Chopin’s compositions are generally considered innovative in form, style and harmony. To a modern-listener however, they can sometimes lack originality and excitement. There’s nothing overly special about his piano concerti: they are pretty, nice, polite. The works are advanced considering Chopin’s 20 years of age, but there’s an evident reliance on the models of Mozart and Hummel. The liner notes are correct in describing a “youthful charm”, but the music doesn’t yearn for individualism and sophistication.

Nikolai Lugansky has previously filed recordings of both works, and this new CD only serves to reiterate the pianist’s musicianship. Lugansky and the Sinfonia Varsovia certainly fulfill Chopin’s expressive aesthetic and dramatic intention: at times delicate and then unexpectedly and boldly virtuosic.
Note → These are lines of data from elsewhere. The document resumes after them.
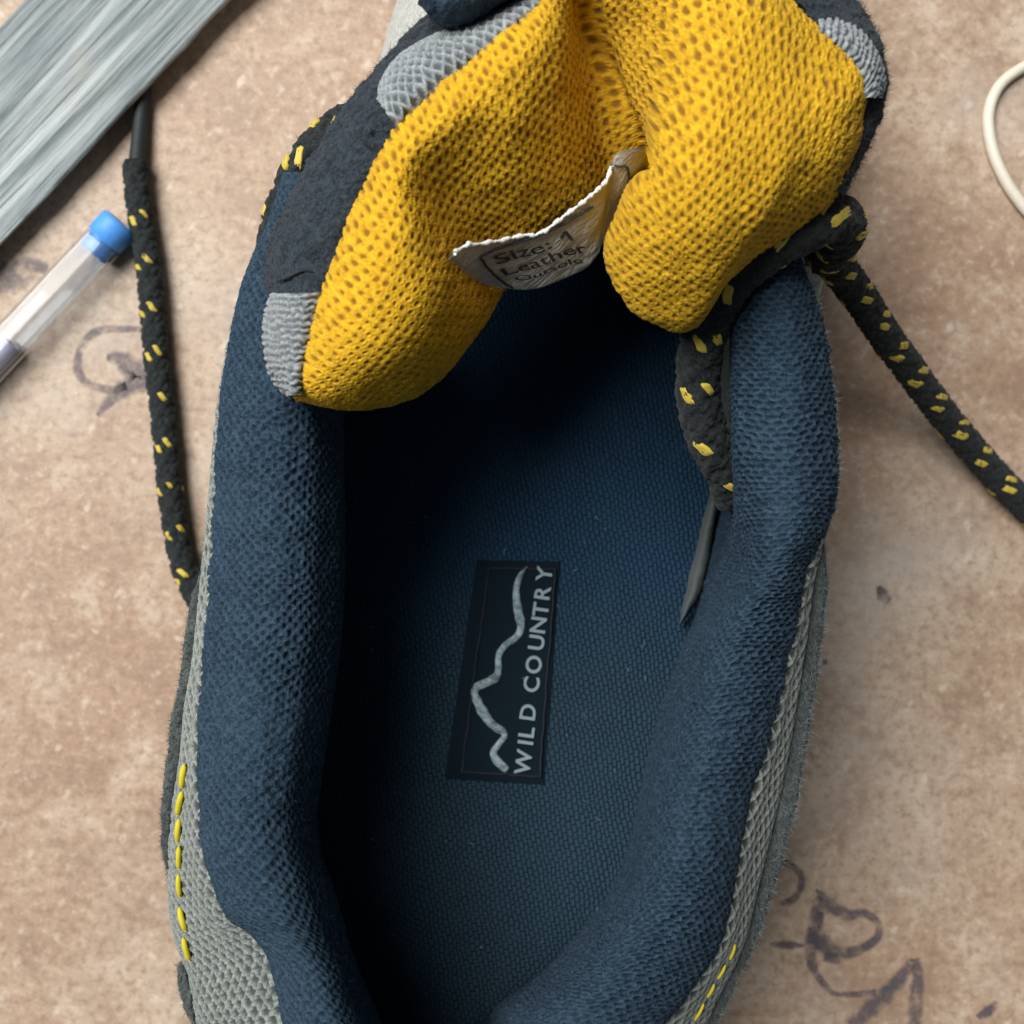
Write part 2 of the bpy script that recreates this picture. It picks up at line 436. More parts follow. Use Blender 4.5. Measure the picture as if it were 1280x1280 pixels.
ink([(133, 446), (150, 449), (165, 460), (176, 470), (168, 478), (150, 489), (132, 506), (122, 520)], [8, 20, 24, 26, 22, 16, 10, 6])
ink([(-10, 352), (12, 345), (30, 338), (45, 333), (60, 336)], [30, 34, 30, 20, 8], .013)
ink([(978, 1078), (992, 1084), (1002, 1097), (999, 1115), (988, 1126), (974, 1130)], [10, 9, 8, 7, 9, 5])
ink([(1020, 1112), (1036, 1128), (1058, 1144), (1080, 1142), (1096, 1152), (1098, 1168), (1088, 1180), (1066, 1190), (1040, 1188), (1024, 1176), (1020, 1160), (1026, 1140)], [3, 18, 15, 10, 9, 9, 11, 12, 14, 22, 16, 8])
ink([(1024, 1120), (1020, 1145), (1016, 1170), (1014, 1195), (1018, 1214), (1030, 1230), (1044, 1242), (1070, 1243), (1095, 1240)], [8, 14, 14, 13, 10, 7, 5, 7, 8], .014)
ink([(1030, 1196), (1040, 1198), (1050, 1204)], [10, 12, 4], .015)
ink([(962, 1180), (978, 1181), (992, 1182), (1006, 1182)], [4, 9, 8, 3])
ink([(1064, 1284), (1090, 1260), (1110, 1240), (1128, 1220), (1143, 1200)], [20, 19, 18, 17, 10], .013)
ink([(1144, 1198), (1147, 1220), (1145, 1250), (1143, 1290)], [10, 15, 14, 13], .015)
ink([(1098, 733), (1104, 744), (1112, 752)], [6, 14, 8])
ink([(1026, 828), (1034, 827)], [8, 6])
ink([(1246, 1252), (1238, 1262), (1222, 1272)], [6, 12, 6])

# ------------------------------------------------------------------ shoe
shoe = bpy.data.objects.new('hiking_shoe', None); col.objects.link(shoe); shoe.location = (0, 0, 0)
shoe['label'] = 'child\'s navy and grey hiking shoe seen from above with yellow mesh tongue and black laces'
shoe['category'] = 'shoe'

# ---- sole
SW = [(-6.55, .9), (-6.2, 1.9), (-5.4, 2.75), (-4, 3.2), (-1.5, 3.25), (1.5, 3.15), (4, 3.4), (7, 3.85), (9.5, 3.8), (11.5, 3.35), (13.2, 2.5), (14.3, 1.45), (14.75, .6)]
def sole(name, z0, z1, grow, m, treads=0):
    R = [axpt(t, w + grow, 0) for t, w in SW]; Lf = [axpt(t, -w - grow, 0) for t, w in SW]
    ring, L = even(np.array(R + Lf[::-1] + [R[0]]), 160); ring = ring[:-1]; n = len(ring)
    c = ring.mean(0); rows = []
    for k, (z, s) in enumerate(((z0, .985), (z0 + .1, 1.0), ((z0 + z1) / 2, 1.005), (z1 - .1, 1.0), (z1, .98))):
        q = c + (ring - c) * s; q[:, 2] = z; rows.append(q)
    G = np.stack(rows, 0); V = G.reshape(-1, 3); Q = gridq(5, n, True)
    V = np.concatenate([V, [[c[0], c[1], z0]], [[c[0], c[1], z1]]]); k = 5 * n
    a = np.arange(0, n - 1, 2); b = (a + 1) % n; d = (a + 2) % n
    Q = np.concatenate([Q, np.stack([a, b, d, np.full(len(a), k)], -1), np.stack([4 * n + d, 4 * n + b, 4 * n + a, np.full(len(a), k + 1)], -1)])
    return link(name, mesh_np(name, V, Q, False, V[:, :2]), m, shoe)
sole('outsole', 0.002, .62, .10, M['sole'])
sole('midsole', .60, 1.75, 0, M['vamp'])

# ---- vamp (forefoot upper)
VT = [(6.9, 3.90, 5.2), (7.6, 3.92, 5.3), (9.5, 3.80, 4.9), (10.4, 3.66, 4.65), (12, 3.15, 4.1), (13.4, 2.25, 3.5), (14.3, 1.1, 2.8), (14.6, .15, 2.2)]
rows = []
for t, w, h in VT:
    a = np.linspace(-1, 1, 13) * math.pi / 2
    x = np.sign(np.sin(a)) * np.abs(np.sin(a)) ** .8 * w; z = 1.4 + (h - 1.4) * np.abs(np.cos(a)) ** .75
    rows.append([axpt(t, xx * (.80 if xx > 0 else 1.0), zz) for xx, zz in zip(x, z)])
G = surf(rows, 90, 90); grid_obj('vamp', G, M['vamp'], shoe)

# ---- collar lining: padded navy ring from the left front round the heel to the right front
# each station: rim (px,py,z), crest z, inner bulge (px,py,z), foot of the wall (px,py)
ST = [
 ((356, 215, 6.0), 6.45, (440, 215, 5.6), (470, 215)),
 ((334, 280, 6.2), 6.60, (430, 290, 5.7), (450, 290)),
 ((306, 345, 6.2), 6.65, (424, 355, 5.7), (440, 350)),
 ((288, 420, 6.1), 6.65, (426, 430, 5.6), (434, 420)),
 ((274, 510, 6.0), 6.60, (428, 520, 5.4), (430, 510)),
 ((268, 600, 5.9), 6.50, (430, 606, 5.3), (428, 600)),
 ((263, 690, 5.9), 6.50, (431, 695, 5.3), (426, 690)),
 ((258, 770, 5.9), 6.50, (428, 775, 5.3), (422, 770)),
 ((250, 860, 5.9), 6.55, (418, 865, 5.3), (414, 860)),
 ((246, 940, 5.9), 6.60, (406, 945, 5.3), (404, 940)),
 ((248, 1010, 5.9), 6.65, (397, 1012, 5.3), (398, 1010)),
 ((253, 1060, 6.0), 6.7, (400, 1062, 5.3), (400, 1060)),
 ((268, 1112, 6.05), 6.75, (417, 1110, 5.3), (408, 1105)),
 ((286, 1148, 6.1), 6.80, (428, 1150, 5.3), (414, 1145)),
 ((312, 1167, 6.15), 6.80, (438, 1185, 5.3), (420, 1180)),
 ((334, 1194, 6.2), 6.85, (450, 1218, 5.3), (428, 1215)),
 ((345, 1236, 6.2), 6.90, (462, 1248, 5.2), (440, 1248)),
 ((356, 1285, 6.3), 6.95, (478, 1284, 5.1), (458, 1275)),
 ((385, 1385, 6.4), 7.1, (500, 1340, 5.0), (480, 1300)),
 ((455, 1490, 6.6), 7.3, (535, 1390, 4.9), (510, 1322)),
 ((560, 1550, 6.7), 7.4, (570, 1405, 4.8), (540, 1330)),
 ((670, 1500, 6.6), 7.3, (580, 1385, 4.7), (536, 1318)),
 ((760, 1385, 6.4), 7.0, (630, 1322, 4.5), (556, 1296)),
 ((825, 1290, 6.2), 6.75, (690, 1262, 4.4), (600, 1264)),
 ((866, 1237, 6.1), 6.65, (752, 1208, 4.4), (664, 1214)),
 ((903, 1175, 6.0), 6.60, (812, 1150, 4.4), (728, 1146)),
 ((920, 1098, 6.0), 6.55, (846, 1088, 4.4), (768, 1082)),
 ((938, 1002, 5.95), 6.5, (874, 1003, 4.5), (787, 1005)),
 ((962, 927, 5.95), 6.5, (892, 930, 4.6), (803, 930)),
 ((980, 850, 5.95), 6.5, (905, 853, 4.8), (826, 855)),
 ((997, 778, 5.95), 6.5, (916, 782, 5.0), (852, 780)),
 ((1005, 731, 5.95), 6.5, (921, 735, 5.2), (872, 730)),
 ((1022, 684, 6.0), 6.55, (924, 690, 5.4), (888, 685)),
 ((1040, 640, 6.05), 6.6, (922, 645, 5.6), (900, 640)),
 ((1048, 590, 6.1), 6.65, (918, 595, 5.8), (912, 590)),
 ((1046, 530, 6.15), 6.7, (914, 535, 6.0), (918, 530)),
 ((1040, 470, 6.2), 6.75, (913, 475, 6.05), (922, 470)),
 ((1030, 410, 6.25), 6.8, (914, 415, 6.1), (925, 410)),
 ((1016, 360, 6.3), 6.8, (918, 365, 6.15), (926, 360)),
 ((1002, 325, 6.25), 6.7, (924, 332, 6.1), (930, 325)),
 ((985, 300, 6.0), 6.35, (935, 312, 5.9), (935, 305)),
]
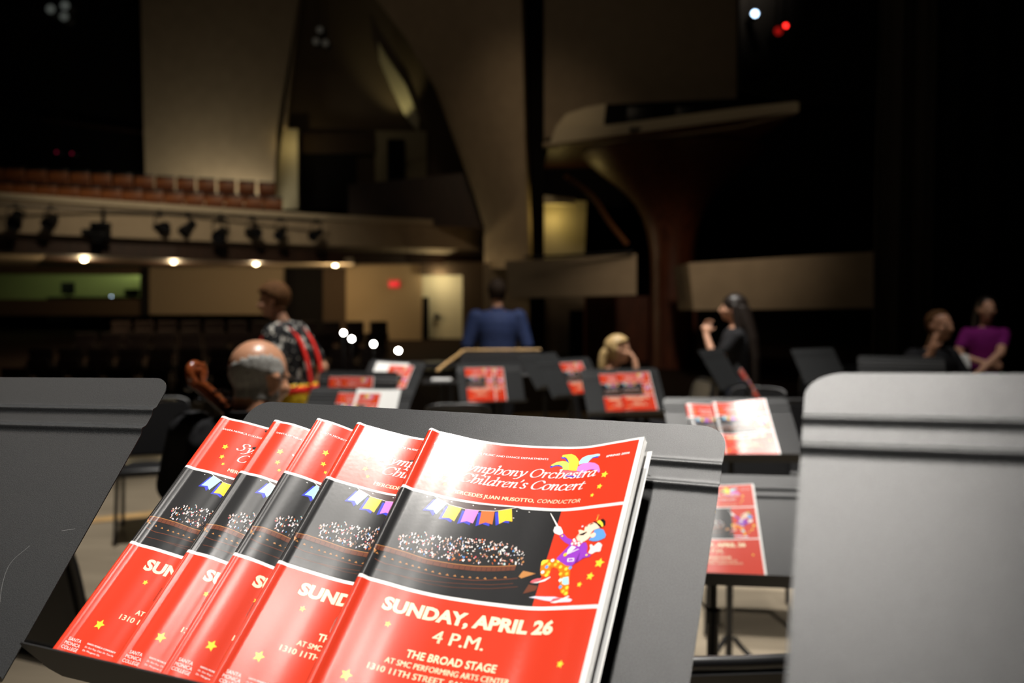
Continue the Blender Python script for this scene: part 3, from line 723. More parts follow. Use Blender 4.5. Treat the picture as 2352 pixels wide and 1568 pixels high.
# C: turned almost away
F, _ = stand_at(1234, 812, 6.5, -52, 55, 'empty dark music stand turned aside, right below the blue jacket')
# A2, A1, A3
F, _ = stand_at(832, 890, 3.9, 8, 46, 'dark music stand with white paper and a programme, right of the bald man')
sheet(F, .090, .025, .0012, .216, .279, 'white sheet under a red programme, on the stand right of the bald man')
programme(F, -.107, .0004, .0052, BG2, 'red programme overlapping a white sheet, on the stand right of the bald man', GP)
F, _ = stand_at(824, 852, 5.0, 10, 74, 'dark music stand behind the one right of the bald man')
programme(F, -.186, .0004, .0006, BG2, 'half covered red programme, left of two on the second stand right of the bald man', GP)
programme(F, -.106, .0004, .0070, BG, 'red programme lying over another on the second stand right of the bald man', GP)
F, _ = stand_at(914, 829, 5.6, 34, 58, 'music stand with loose white pages, left of the black case lid')
sheet(F, -.03, .0008, .0012, .30, .30, 'wide white page on the stand nearest the row of white lights')
sheet(F, .10, .16, .0050, .13, .10, 'small pale slip clipped right of the white page near the row of white lights', lift=.004)
programme(F, -.045, .0004, .0090, BG2, 'red programme lying on white pages, near the row of white lights', GP)
# H: two stands seen nearly edge-on at the long haired woman
F, _ = stand_at(1630, 801, 5.8, -58, 58, 'empty dark music stand beside the woman with long hair')
F, _ = stand_at(1690, 838, 5.3, -72, 58, 'music stand seen edge-on with a programme, below the woman with long hair')
programme(F, -.12, .0004, .0006, BG, 'red programme seen edge-on, below the woman with long hair', GP)
# stands in the dark at the right
F, _ = stand_at(1865, 800, 6.6, -30, 60, 'dark empty music stand behind the woman with long hair')
F, _ = stand_at(2068, 818, 5.2, 18, 62, 'dark music stand in front of the man with a raised hand')
# conductor's wide desk with a pale wooden rim
F = desk_frame(at(1150, 813, 7.12), 4, 24)
E = Matrix.Translation((F.translation.x, F.translation.y + .12, 0))
e = empty('conductor_desk', E, 'wide black conductor desk with a pale wooden rim before the man in blue', 'desk')
L = E.inverted() @ F
bm = B(); box(bm, (0, .16, -.012), (.70, .42, .016), bevel=.004); part('desk_panel', bm, BLACKPAD, e, local=L)
bm = B(); tube(bm, arcpts([(-.52, .0, .0), (-.47, .10, .006), (-.38, .28, .004), (-.33, .375, .004), (-.2, .383, .004), (.35, .395, .004)], 5), .012, 8); part('rim', bm, PALEWOOD, e, True, 60, label='pale wooden rim', local=L)
bm = B(); rod(bm, (0, .1, .0), (0, .1, F.translation.z + .05), .028); part('post', bm, BLACKMETAL, e, True, 40)
bm = B(); lathe(bm, [(.26, 0), (.26, .012), (.05, .03), (.03, .06)], Matrix.Translation((0, .1, 0)), 28); part('base', bm, BLACKMETAL, e, True, 40)
# black case lid left of it, with a lit paper
bm = B(); box(bm, (0, 0, 0), (.52, .36, .05), bevel=.012)
e = empty('instrument_case', Matrix.Translation(at(985, 838, 7.6)) @ Matrix.Rotation(.2, 4, 'Z'), 'dark instrument case lid left of the conductor desk', 'case')
part('lid', bm, BLACKPAD, e, True, 35)
bm = B(); box(bm, (0, .05, -.09), (.50, .34, .08), bevel=.012); part('body', bm, BLACKPAD, e, True, 35)
bm = B(); zt = at(985, 838, 7.6).z
for sx in (-.2, .2):
    for sy in (-.1, .18): rod(bm, (sx, sy, -.13), (sx, sy, -zt), .012, seg=8)
part('trestle', bm, BLACKMETAL, e, True, 40)
F2 = Matrix.Translation(at(1014, 868, 6.75)) @ Matrix.Rotation(.2, 4, 'Z') @ Matrix.Rotation(.25, 4, 'X')
e = empty('side_table', Matrix.Translation((F2.translation.x, F2.translation.y, 0)), 'small black side table with white papers left of the stand under the blue jacket', 'table')
zt = F2.translation.z
bm = B(); box(bm, (0, 0, zt - .03), (.30, .30, .02), bevel=.004); part('table_top', bm, BLACKMETAL, e)
bm = B(); rod(bm, (0, 0, 0), (0, 0, zt - .04), .018); part('post', bm, BLACKMETAL, e, True, 40)
bm = B(); lathe(bm, [(.17, 0), (.17, .01), (.02, .03)], Matrix(), 20); part('base', bm, BLACKMETAL, e, True, 40)
bm = B(); box(bm, (0, 0, 0), (.16, .11, .012), bevel=.002)
o = link('paper_stack', to_mesh(bm, 'paper_stack', PAPER)); o.matrix_world = Matrix.Translation((F2.translation.x, F2.translation.y, zt - .012)); tag(o, 'small stack of white papers on the black side table', 'paper')

# ------------------------------------------------------------------ chairs of the orchestra
def chair_meshes():
    d = {}
    bm = B(); box(bm, (0, 0, .455), (.45, .44, .055), bevel=.022); d['seat'] = to_mesh(bm, 'seat', BLACKPAD, True, 50)
    bm = B()
    W, Hh = .215, .36
    pts = []
    for cx_, cz_, a0 in ((W - .07, Hh - .07, 0), (-W + .07, Hh - .07, 90), (-W + .05, .05, 180), (W - .05, .05, 270)):
        r = .07 if a0 < 180 else .05
        pts += [(cx_ + r * math.cos(math.radians(a0 + k * 15)), cz_ + r * math.sin(math.radians(a0 + k * 15))) for k in range(7)]
    tilt = .2
    def put(x, z, y): return Vector((x, -.19 - z * tilt + y - .06 * (1 - (x / W) ** 2) * .35, .50 + z))
    prism(bm, [put(x, z, .018) for x, z in pts], (0, -.04, 0)); 
    bmesh.ops.bevel(bm, geom=[e for e in bm.edges if e.calc_face_angle(0) > 1.0], offset=.010, segments=2, affect='EDGES')
    d['backrest'] = to_mesh(bm, 'backrest', BLACKPAD, True, 60)
    bm = B(); tube(bm, arcpts([(-.205, -.17, .44), (-.212, -.20, .55), (-.212, -.255, .80), (-.17, -.292, .868), (0, -.305, .878), (.17, -.292, .868), (.212, -.255, .80), (.212, -.20, .55), (.205, -.17, .44)], 6), .0125, 10); d['back_frame'] = to_mesh(bm, 'back_frame', BLACKMETAL, True, 60)
    for sx in (-1, 1):
        bm = B(); tube(bm, [(sx * .205, .19, .43), (sx * .225, .22, .012)], .012, 10); d['legf%d' % sx] = to_mesh(bm, 'leg', BLACKMETAL, True, 60)
        bm = B(); tube(bm, [(sx * .205, -.17, .44), (sx * .225, -.25, .012)], .012, 10); d['legb%d' % sx] = to_mesh(bm, 'leg', BLACKMETAL, True, 60)
        bm = B(); tube(bm, [(sx * .205, .19, .425), (sx * .205, -.17, .43)], .011, 8); d['rail%d' % sx] = to_mesh(bm, 'seat_rail', BLACKMETAL, True, 60)
    return d
CH = chair_meshes()
def chair(x, y, yaw, label, z=0.0, group='black orchestra chairs'):
    e = empty('orchestra_chair', Matrix.Translation((x, y, z)) @ Matrix.Rotation(math.radians(yaw), 4, 'Z'), label, 'chair', group)
    for k, m in CH.items():
        part('leg' if k.startswith('leg') else 'seat_rail' if k.startswith('rail') else k, m, None, e)
    return e
def ground(px, Y): p = at(px, 900, Y); return p.x, p.y
chair(*ground(1600, 1.74), 4, 'black chair with a shiny back tube at the bottom of the photo, closest to us')
chair(*ground(1728, 3.85), 172, 'black tubular chair under the stand in the gap between the near stands')
chair(*ground(352, 5.35), 200, 'black chair in front of the bald man, over the pale patch of floor')
chair(*ground(205, 2.62), -22, 'black chair in the shade at lower left, between the two near stands')
chair(*ground(1050, 5.55), 5, 'black chair with its back to us behind the top edge of the near stand')
chair(*ground(1332, 4.45), -13, 'black chair left of the stand before the blond woman')
chair(*ground(1552, 7.05), 100, 'black chair right of the blond woman, first of a dark pair')
chair(*ground(1592, 7.6), 82, 'black chair right of the blond woman, second of a dark pair')
chair(*ground(1722, 6.1), 150, 'black chair behind the edge-on stand, by the long haired woman')
chair(*ground(1868, 5.2), 165, 'black chair just left of the right near stand')
chair(*ground(1905, 7.5), 170, 'dark chair behind the right near stand, below the right box')
chair(*ground(1985, 8.3), 175, 'dark chair farther back, left of the man with a raised hand')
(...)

While the focus is clearly upon the solo piano, it’s equally enjoyable to hear other instruments so clearly. The horns are triumphant in the background, the oboe calls across the strings, and the flute sings from the highest musical summit. Rather than approaching technical passages with the rigidity of an étude, Lugansky gives them the ebb and flow of a musical poem. The orchestra is also sympathetic to the mediation between Classical and Romantic periods – neither brash nor timid. In the hands of Lugansky, Chopin has found his own musical voice.